A sealed transformer like that one should last a long time if it is not abused.  I have a 220 pound plate transformer from a Temco commercial transmitter that will do 2KW continuously without getting warm.  Same style enclosure and terminals.

But your transformer is obviously designed for higher voltage and less current, based upon the engraving and size/weight.  In order to get the most benefit/efficiency, try to come up with a plan that uses most or all of the windings, to distribute the copper losses as much as possible.

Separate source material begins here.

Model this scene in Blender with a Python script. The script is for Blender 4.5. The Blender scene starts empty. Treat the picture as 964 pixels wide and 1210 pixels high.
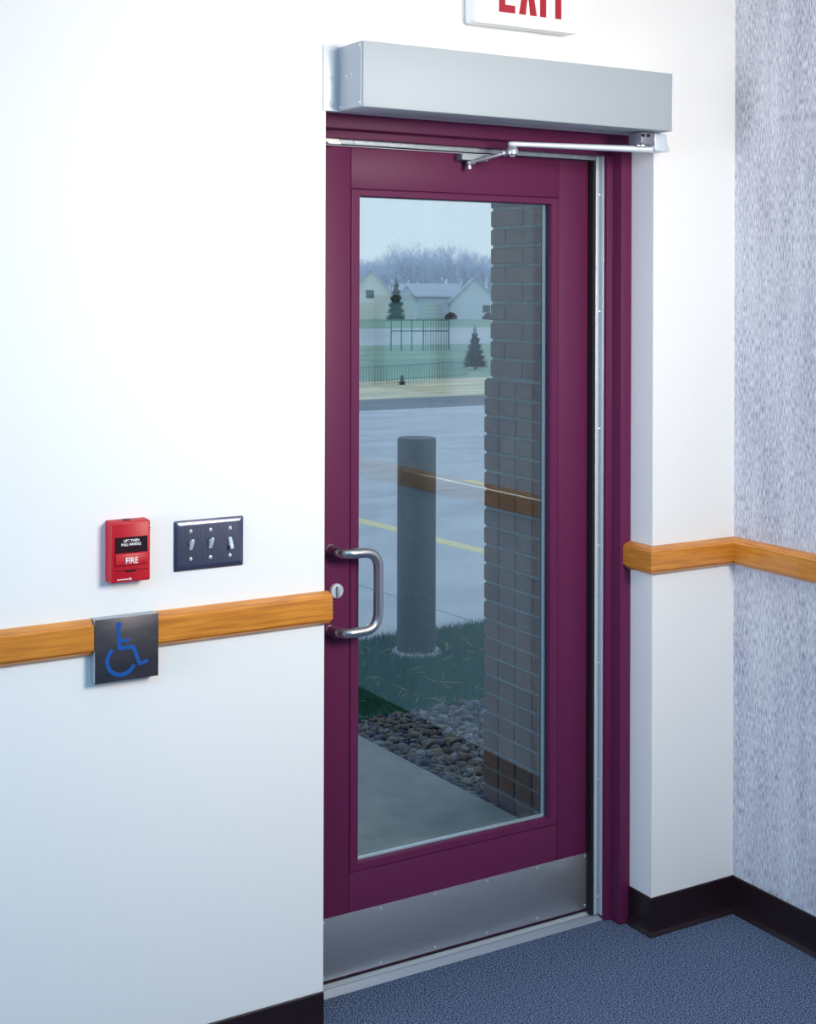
import bpy, bmesh, math, random
from mathutils import Vector, Matrix

random.seed(7)
scene = bpy.context.scene
COL = scene.collection

# ------------------------------------------------------------------ camera
CAM = Vector((0.0, -2.855, 1.70))
YAW, ROLL, F = 0.5369, 0.0031, 1655.1
R0 = Vector((math.cos(YAW), -math.sin(YAW), 0)); U0 = Vector((0, 0, 1)); FW = Vector((math.sin(YAW), math.cos(YAW), 0))
RR = R0 * math.cos(ROLL) + U0 * math.sin(ROLL)
UU = U0 * math.cos(ROLL) - R0 * math.sin(ROLL)
cam_data = bpy.data.cameras.new('camera')
cam = bpy.data.objects.new('camera', cam_data); COL.objects.link(cam)
m = Matrix((RR, UU, -FW)).transposed().to_4x4(); m.translation = CAM
cam.matrix_world = m
cam_data.sensor_fit = 'HORIZONTAL'; cam_data.sensor_width = 36.0
cam_data.lens = F / 964 * 36.0
cam_data.shift_y = (345.8 - 605) / 964
cam_data.clip_start = 0.05; cam_data.clip_end = 2000
scene.camera = cam

# ------------------------------------------------------------------ view, sky, lamps
vs = scene.view_settings
scene.display_settings.display_device = 'sRGB'
vs.view_transform = 'Standard'; vs.look = 'None'; vs.gamma = 1.0; vs.use_curve_mapping = False
vs.exposure = 0.24
scene.cycles.caustics_reflective = False
scene.cycles.caustics_refractive = False

world = bpy.data.worlds.new('overcast_sky'); scene.world = world; world.use_nodes = True
nt = world.node_tree; bg = nt.nodes['Background']
tc = nt.nodes.new('ShaderNodeTexCoord'); sx = nt.nodes.new('ShaderNodeSeparateXYZ')
rp = nt.nodes.new('ShaderNodeValToRGB')
rp.color_ramp.elements[0].position = 0.0; rp.color_ramp.elements[0].color = (0.64, 0.71, 0.78, 1)
rp.color_ramp.elements[1].position = 0.6; rp.color_ramp.elements[1].color = (0.52, 0.63, 0.78, 1)
nt.links.new(tc.outputs['Generated'], sx.inputs[0]); nt.links.new(sx.outputs['Z'], rp.inputs[0])
nt.links.new(rp.outputs[0], bg.inputs['Color'])
bg.inputs['Strength'].default_value = 1.06


def area(name, loc, target, sx_, sy_, power, color, spread=180):
    l = bpy.data.lights.new(name, 'AREA'); l.shape = 'RECTANGLE'; l.size = sx_; l.size_y = sy_
    l.energy = power; l.color = color; l.spread = math.radians(spread)
    o = bpy.data.objects.new(name, l); COL.objects.link(o)
    o.location = loc
    o.rotation_euler = (Vector(target) - Vector(loc)).to_track_quat('-Z', 'Y').to_euler()
    return o


area('key_softbox', (2.10, -2.50, 2.20), (1.40, 0.0, 1.60), 0.8, 0.8, 25, (1.0, 0.92, 0.80), 112)
area('overhead_blue_fill', (-0.6, -2.4, 2.70), (-0.6, -2.4, 0), 2.0, 1.2, 46, (0.13, 0.62, 1.0))  # added blue fill from above, no fixture modelled
area('side_fill', (-3.5, -0.95, 1.70), (2.75, -0.15, 1.62), 1.9, 1.6, 13, (0.90, 0.92, 1.0), 56)  # added fill for the door return; the left wall has no window

# ------------------------------------------------------------------ helpers
def tag(o, label=None, cat=None, group=None, kind=None):
    if label: o['label'] = label
    if cat: o['category'] = cat
    if group: o['group'] = group
    if kind: o['kind'] = kind
    return o


def empty(name, loc, label=None, cat=None, group=None, kind=None, rz=0):
    o = bpy.data.objects.new(name, None); o.empty_display_size = 0.05
    COL.objects.link(o); o.location = loc; o.rotation_euler = (0, 0, rz)
    return tag(o, label, cat, group, kind)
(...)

It is not obvious whether the primary is designed for 110 or 220.  (Would not be 120 or 240 for that vintage, obviously.)  I would start testing by putting about 100 volts across the two high voltage terminals, using a variac or powerstat with a 60 or 100 watt light bulb in series.  Then you can measure the voltages on the various windings and calculate what input voltage would produce the rated output voltage.  The primary appears to be a tapped affair, with 0 and L at the ends of the winding.  Powering smaller segments of the primary will obviously produce larger voltage on the secondary.

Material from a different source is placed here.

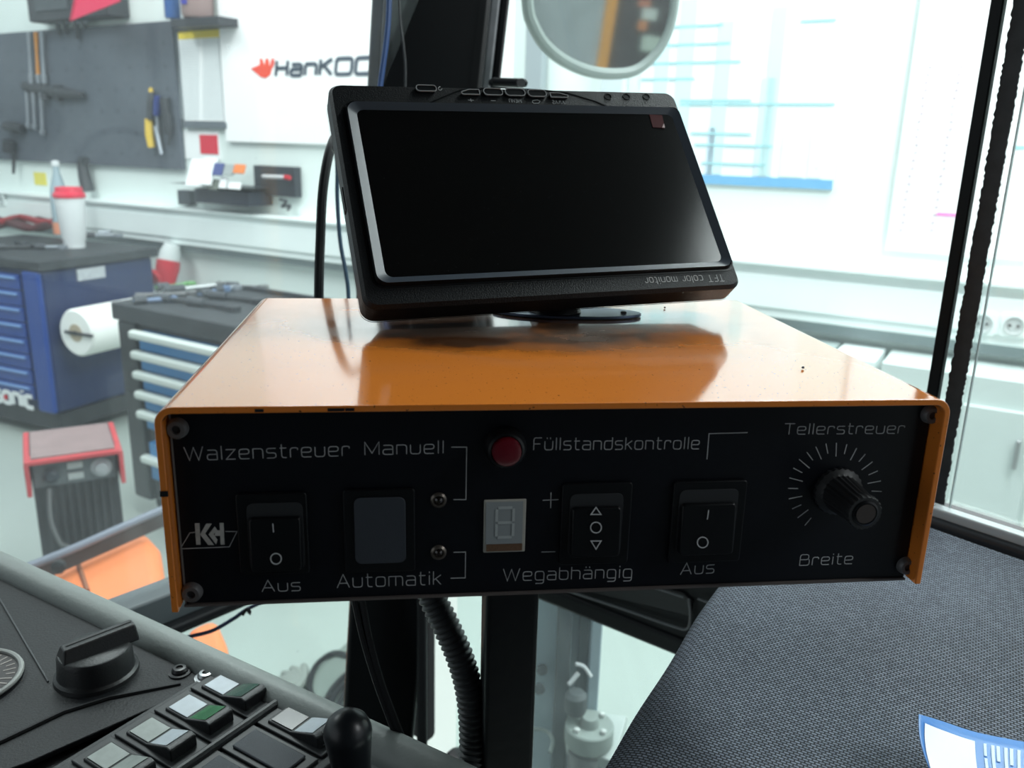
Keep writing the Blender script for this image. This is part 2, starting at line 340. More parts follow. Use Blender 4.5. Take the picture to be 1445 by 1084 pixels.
# ------------------------------------------------------------------ pegboard and everything on the wall, left
s1, z1 = Wq(258, 240, .03)
struct_pb = thing('pegboard', 'large dark grey tool pegboard on the left of the wall', 'pegboard', wp(-5.6, z1))
add('board', MB().box(wp((-7.2+s1)/2, (z1+.62)/2, .02), UW*(s1+7.2), UZ*(.62-z1), NW*.025), mat('pegboard_grey', (.085, .10, .125), .6, noise=.15, nscale=5), struct_pb, bevel=.002)
mb = MB()
for i in range(14):
    for k in range(6):
        mb.rrect(wp(s1-.08-.16*i, z1+.08+k*.125, .0326), UW, UZ, .012, .012, .005, -NW*.0015, 2)
add('hole', mb, mat('hole_black', (.02, .022, .026), .8), struct_pb, kind='stuff')
def tool(name, label, cat, pts_px, radii, m, off=.06, group='hand tools on the pegboard', parts=()):
    P = [Pp(x, y, NW*(DW-off), NW) for x, y in pts_px]
    t = thing(name, label, cat, P[0], group)
    add('handle' if parts else 'shank', MB().tube(P, radii, 8), m, t)
    for nm, pp, rr_, mm in parts: add(nm, MB().tube([Pp(x, y, NW*(DW-off), NW) for x, y in pp], rr_, 8), mm, t)
    return t
M_yel = mat('yellow_grip', (.75, .50, .05), .5); M_dgr = mat('dark_tool', (.03, .033, .04), .5)
M_ltool = mat('grey_chrome_tool', (.35, .38, .42), .35, metal=.6)
tool('pliers', 'pliers with one yellow grip hanging on pegboard right side', 'pliers', [(214, 208), (211, 190), (210, 168)], [.022, .026, .024], M_yel,
     parts=[('grip', [(228, 218), (224, 200), (220, 178)], [.012, .014, .016], M_ltool), ('jaw', [(213, 168), (214, 145), (213, 130)], [.026, .03, .016], M_dgr), ('tip', [(213, 130), (213, 124)], [.014, .01], M_yel)])
tool('screwdriver', 'blue handled screwdriver beside the yellow gripped pliers', 'screwdriver', [(222, 135), (222, 150), (221, 163)], [.018, .024, .02], mat('navy_grip', (.02, .04, .20), .5),
     parts=[('blade', [(221, 163), (223, 185), (224, 205)], [.010, .008, .007], M_ltool)])
tool('cutting_pliers', 'black cutting pliers hanging at the right edge of the pegboard', 'pliers', [(232, 138), (234, 160), (236, 190)], [.03, .026, .016], M_dgr,
     parts=[('grip', [(238, 160), (240, 185), (238, 205)], [.014, .014, .010], M_dgr)])
for i, (x, lab) in enumerate(((42, 'leftmost of the three long wrenches above the black clamp'), (52, 'orange handled scraper between the long wrenches'), (60, 'rightmost of the three long wrenches above the black clamp'))):
    tool('scraper' if i == 1 else 'wrench', lab, 'scraper' if i == 1 else 'wrench', [(x-1, 45), (x, 75), (x+2, 105)], [.016, .010, .014], mat('orange_grip', (.55, .22, .03), .5) if i == 1 else M_ltool,
         parts=[('head', [(x+2, 105), (x+3, 118)], [.02, .016], M_ltool)])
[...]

If I were to guess at a good application for this transformer, to get the most capability using the rated voltage out, I might use a center-tapped full-wave solid state rectifier stack with choke input and a moderate sized filter cap.  Then feed the primary in a manner to produce around 3KV DC, to power the final RF stage of a plate modulated AM rig.  As for tubes, Eimac 4-65s or 4-125s could easily produce 350 or more watts input in intermittent duty.  Monitor temps, it might even work in old buzzard mode.  I think the key here is to choose an arrangement that works at the higher voltage and lower current, and the 4-65 is very efficient in this configuration.  Hope this is somewhat helpful....

Rick  W8KHK

[kb3ouk]

I'd say that is a bit light for your expectations.  What is the rule, 10 Watts to the pound or some such dictum.

I thought that was just for mod iron?

[KG4DAG]

Putting a variac on is a good idea..... I'll see what I get and go from there..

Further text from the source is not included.